The third approach, and the one that has delivered the most value to date, has been to infer state from behavior: from typing patterns, response times, word choice. That technique has proven genuinely useful. For example, typing speed offers meaningful insights into cognitive load, and typing error rates have been linked with frustration levels. Nonetheless, behavioral data remains a far weaker proxy for a person’s state than what the industry needs.
The Missing Signal: What Your Nervous System Already Knows
Going meaningfully further will require going straight to the source: neurophysiological signals, for example from the brain, heart, and eyes, that reflect how the nervous system is actually responding to the demands placed on it. Decades of neuroscience and human factors research have shown that task-relevant cognitive states like fatigue, overload and stress are far more measurable via these signals than through any of the methods described above. Moreover, the hardware required here is more accessible today than most people realize.

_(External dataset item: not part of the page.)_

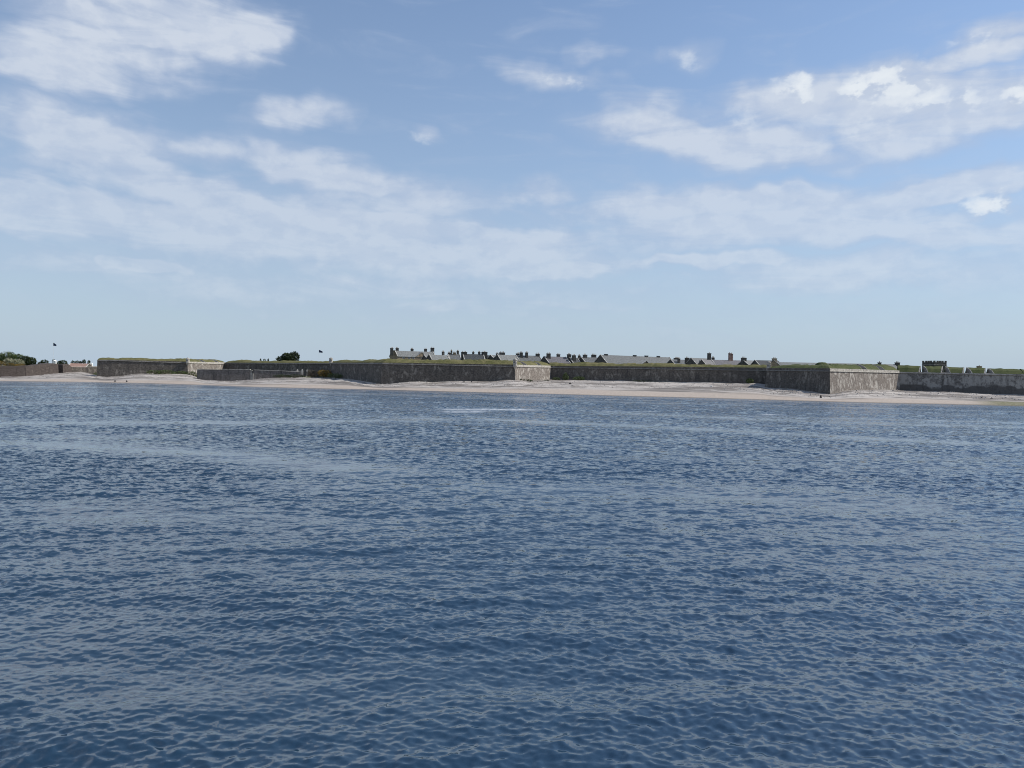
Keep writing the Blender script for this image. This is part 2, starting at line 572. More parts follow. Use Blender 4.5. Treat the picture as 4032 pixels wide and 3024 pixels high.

An EEG sensor embedded in a sweatband or a hard hat can capture neural activity directly. Heart rate tracings, accessible from any modern smartwatch, can reflect the autonomic signatures of cognitive load with greater precision than behavioral data. Eye tracking systems integrated into computer monitors can measure gaze patterns and pupil diameter, both reliable proxies for alertness and mental effort.
Those data streams, processed and analyzed together in real time via AI, can produce a continuous picture of a user’s cognitive state. That is the missing context. Feed it into the system, close the loop and symbiosis begins to look less like a metaphor and more like an engineering problem.
The Industry Is Starting to Move
The industry has begun to take notice. More than a dozen startups, including Egra, Piramidal and Zyphra, have been seeded during the past two years to develop neurophysiologically grounded foundation models, and several hyperscalers are quietly moving in the same direction.
At Optios, the company I run, we’ve built a platform that identifies task-relevant brain states in real time from multimodal sensor data, feeds that information into AI systems and applies reinforcement learning to continuously improve how the system interacts with each individual user.
Supporting all this, a growing number of hardware and consumer electronics companies have been integrating non-invasive neurophysiological sensors directly into their products, building the infrastructure this ecosystem will depend on. Surgically implanted brain-computer interfaces represent the far end of the potential hardware spectrum, but they remain years from practical deployment.
A $12.5 Billion Opportunity Nobody Is Claiming Yet
According to MarketsandMarkets, the global AI agents market is projected to reach $52.6 billion by 2030, roughly a tenfold increase from 2024. A significant portion of that involves high-stakes, human-in-the-loop deployments where the operator’s state directly affects outcomes. We estimate that at least a quarter of AI agent deployments will require human-state awareness to achieve optimal performance. That represents a $12.5 billion opportunity at the crossroads of neurophysiology and AI which, as of now, remains largely untapped.
The AI industry has poured enormous resources into building models that understand language, code, images and tools. What it has not yet invested in, seriously or at scale, is teaching those models to understand the person on the other side. That is the next step. And when it arrives, man-computer symbiosis will no longer be science fiction.